_Problem to work on_:
Reproduce the full listing that appears beneath this instruction exactly.

- - -

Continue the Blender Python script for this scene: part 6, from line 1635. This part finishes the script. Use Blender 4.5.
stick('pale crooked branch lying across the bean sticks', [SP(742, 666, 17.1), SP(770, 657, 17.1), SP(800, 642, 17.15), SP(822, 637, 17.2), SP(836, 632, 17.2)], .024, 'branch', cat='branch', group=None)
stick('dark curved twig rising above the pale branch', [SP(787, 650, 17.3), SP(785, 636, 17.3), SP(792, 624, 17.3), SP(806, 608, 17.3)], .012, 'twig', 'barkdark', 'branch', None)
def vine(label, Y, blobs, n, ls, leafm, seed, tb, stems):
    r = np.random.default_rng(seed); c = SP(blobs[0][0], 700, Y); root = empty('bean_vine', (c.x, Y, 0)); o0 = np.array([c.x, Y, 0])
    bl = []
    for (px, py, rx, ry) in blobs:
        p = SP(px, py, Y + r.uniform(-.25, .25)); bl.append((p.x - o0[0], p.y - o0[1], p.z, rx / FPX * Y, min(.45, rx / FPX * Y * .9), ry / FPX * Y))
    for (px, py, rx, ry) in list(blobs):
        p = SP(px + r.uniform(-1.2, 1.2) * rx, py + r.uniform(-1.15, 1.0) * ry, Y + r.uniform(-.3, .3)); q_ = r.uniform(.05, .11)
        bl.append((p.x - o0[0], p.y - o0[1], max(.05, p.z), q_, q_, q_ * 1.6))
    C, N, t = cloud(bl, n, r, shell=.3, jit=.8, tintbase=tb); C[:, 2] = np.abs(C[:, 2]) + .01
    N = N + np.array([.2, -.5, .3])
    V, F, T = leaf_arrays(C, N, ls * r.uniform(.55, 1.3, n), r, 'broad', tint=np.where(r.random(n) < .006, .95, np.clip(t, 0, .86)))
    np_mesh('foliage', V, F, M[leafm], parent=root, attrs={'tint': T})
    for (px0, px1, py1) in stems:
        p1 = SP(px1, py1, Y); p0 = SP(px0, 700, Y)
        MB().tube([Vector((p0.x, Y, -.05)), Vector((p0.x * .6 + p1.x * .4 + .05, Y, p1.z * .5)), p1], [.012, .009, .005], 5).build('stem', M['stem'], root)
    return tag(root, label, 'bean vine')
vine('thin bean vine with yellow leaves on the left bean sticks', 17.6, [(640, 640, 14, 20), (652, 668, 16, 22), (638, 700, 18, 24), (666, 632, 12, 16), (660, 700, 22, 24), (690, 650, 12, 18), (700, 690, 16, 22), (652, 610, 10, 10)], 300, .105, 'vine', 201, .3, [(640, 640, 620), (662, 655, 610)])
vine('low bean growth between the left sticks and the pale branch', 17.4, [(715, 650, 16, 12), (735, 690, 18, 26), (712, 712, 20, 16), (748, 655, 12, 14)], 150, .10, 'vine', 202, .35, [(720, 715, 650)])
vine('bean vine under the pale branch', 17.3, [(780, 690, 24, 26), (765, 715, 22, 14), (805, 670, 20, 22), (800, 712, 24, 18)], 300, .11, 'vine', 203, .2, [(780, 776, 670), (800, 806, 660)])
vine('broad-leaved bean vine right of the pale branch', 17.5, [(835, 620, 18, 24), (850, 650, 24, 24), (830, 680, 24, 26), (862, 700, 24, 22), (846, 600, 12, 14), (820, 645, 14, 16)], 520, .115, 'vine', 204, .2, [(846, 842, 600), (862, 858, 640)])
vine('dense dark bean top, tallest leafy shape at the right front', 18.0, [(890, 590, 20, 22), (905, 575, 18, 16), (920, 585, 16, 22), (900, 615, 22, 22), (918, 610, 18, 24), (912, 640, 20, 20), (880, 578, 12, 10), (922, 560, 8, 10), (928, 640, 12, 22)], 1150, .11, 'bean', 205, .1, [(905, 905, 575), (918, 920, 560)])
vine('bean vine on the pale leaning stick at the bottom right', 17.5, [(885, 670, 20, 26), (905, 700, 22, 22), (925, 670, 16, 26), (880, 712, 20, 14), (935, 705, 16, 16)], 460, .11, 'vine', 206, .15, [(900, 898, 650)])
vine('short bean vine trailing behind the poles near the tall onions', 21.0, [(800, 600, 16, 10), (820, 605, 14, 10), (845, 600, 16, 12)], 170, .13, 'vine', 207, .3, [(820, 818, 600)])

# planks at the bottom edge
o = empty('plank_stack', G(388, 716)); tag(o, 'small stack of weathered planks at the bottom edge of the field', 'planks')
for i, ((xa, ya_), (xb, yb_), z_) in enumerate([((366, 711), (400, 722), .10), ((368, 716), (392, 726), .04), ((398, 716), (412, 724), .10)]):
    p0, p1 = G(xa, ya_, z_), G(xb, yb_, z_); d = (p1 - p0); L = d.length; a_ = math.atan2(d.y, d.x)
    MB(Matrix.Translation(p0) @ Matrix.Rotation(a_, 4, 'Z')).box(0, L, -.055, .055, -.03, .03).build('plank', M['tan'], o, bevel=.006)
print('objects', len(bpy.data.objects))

- - -

_Answer to the problem_:
Continue the Blender Python script for this scene: part 6, from line 1635. This part finishes the script. Use Blender 4.5.
stick('pale crooked branch lying across the bean sticks', [SP(742, 666, 17.1), SP(770, 657, 17.1), SP(800, 642, 17.15), SP(822, 637, 17.2), SP(836, 632, 17.2)], .024, 'branch', cat='branch', group=None)
stick('dark curved twig rising above the pale branch', [SP(787, 650, 17.3), SP(785, 636, 17.3), SP(792, 624, 17.3), SP(806, 608, 17.3)], .012, 'twig', 'barkdark', 'branch', None)
def vine(label, Y, blobs, n, ls, leafm, seed, tb, stems):
    r = np.random.default_rng(seed); c = SP(blobs[0][0], 700, Y); root = empty('bean_vine', (c.x, Y, 0)); o0 = np.array([c.x, Y, 0])
    bl = []
    for (px, py, rx, ry) in blobs:
        p = SP(px, py, Y + r.uniform(-.25, .25)); bl.append((p.x - o0[0], p.y - o0[1], p.z, rx / FPX * Y, min(.45, rx / FPX * Y * .9), ry / FPX * Y))
    for (px, py, rx, ry) in list(blobs):
        p = SP(px + r.uniform(-1.2, 1.2) * rx, py + r.uniform(-1.15, 1.0) * ry, Y + r.uniform(-.3, .3)); q_ = r.uniform(.05, .11)
        bl.append((p.x - o0[0], p.y - o0[1], max(.05, p.z), q_, q_, q_ * 1.6))
    C, N, t = cloud(bl, n, r, shell=.3, jit=.8, tintbase=tb); C[:, 2] = np.abs(C[:, 2]) + .01
    N = N + np.array([.2, -.5, .3])
    V, F, T = leaf_arrays(C, N, ls * r.uniform(.55, 1.3, n), r, 'broad', tint=np.where(r.random(n) < .006, .95, np.clip(t, 0, .86)))
    np_mesh('foliage', V, F, M[leafm], parent=root, attrs={'tint': T})
    for (px0, px1, py1) in stems:
        p1 = SP(px1, py1, Y); p0 = SP(px0, 700, Y)
        MB().tube([Vector((p0.x, Y, -.05)), Vector((p0.x * .6 + p1.x * .4 + .05, Y, p1.z * .5)), p1], [.012, .009, .005], 5).build('stem', M['stem'], root)
    return tag(root, label, 'bean vine')
vine('thin bean vine with yellow leaves on the left bean sticks', 17.6, [(640, 640, 14, 20), (652, 668, 16, 22), (638, 700, 18, 24), (666, 632, 12, 16), (660, 700, 22, 24), (690, 650, 12, 18), (700, 690, 16, 22), (652, 610, 10, 10)], 300, .105, 'vine', 201, .3, [(640, 640, 620), (662, 655, 610)])
vine('low bean growth between the left sticks and the pale branch', 17.4, [(715, 650, 16, 12), (735, 690, 18, 26), (712, 712, 20, 16), (748, 655, 12, 14)], 150, .10, 'vine', 202, .35, [(720, 715, 650)])
vine('bean vine under the pale branch', 17.3, [(780, 690, 24, 26), (765, 715, 22, 14), (805, 670, 20, 22), (800, 712, 24, 18)], 300, .11, 'vine', 203, .2, [(780, 776, 670), (800, 806, 660)])
vine('broad-leaved bean vine right of the pale branch', 17.5, [(835, 620, 18, 24), (850, 650, 24, 24), (830, 680, 24, 26), (862, 700, 24, 22), (846, 600, 12, 14), (820, 645, 14, 16)], 520, .115, 'vine', 204, .2, [(846, 842, 600), (862, 858, 640)])
vine('dense dark bean top, tallest leafy shape at the right front', 18.0, [(890, 590, 20, 22), (905, 575, 18, 16), (920, 585, 16, 22), (900, 615, 22, 22), (918, 610, 18, 24), (912, 640, 20, 20), (880, 578, 12, 10), (922, 560, 8, 10), (928, 640, 12, 22)], 1150, .11, 'bean', 205, .1, [(905, 905, 575), (918, 920, 560)])
vine('bean vine on the pale leaning stick at the bottom right', 17.5, [(885, 670, 20, 26), (905, 700, 22, 22), (925, 670, 16, 26), (880, 712, 20, 14), (935, 705, 16, 16)], 460, .11, 'vine', 206, .15, [(900, 898, 650)])
vine('short bean vine trailing behind the poles near the tall onions', 21.0, [(800, 600, 16, 10), (820, 605, 14, 10), (845, 600, 16, 12)], 170, .13, 'vine', 207, .3, [(820, 818, 600)])

# planks at the bottom edge
o = empty('plank_stack', G(388, 716)); tag(o, 'small stack of weathered planks at the bottom edge of the field', 'planks')
for i, ((xa, ya_), (xb, yb_), z_) in enumerate([((366, 711), (400, 722), .10), ((368, 716), (392, 726), .04), ((398, 716), (412, 724), .10)]):
    p0, p1 = G(xa, ya_, z_), G(xb, yb_, z_); d = (p1 - p0); L = d.length; a_ = math.atan2(d.y, d.x)
    MB(Matrix.Translation(p0) @ Matrix.Rotation(a_, 4, 'Z')).box(0, L, -.055, .055, -.03, .03).build('plank', M['tan'], o, bevel=.006)
print('objects', len(bpy.data.objects))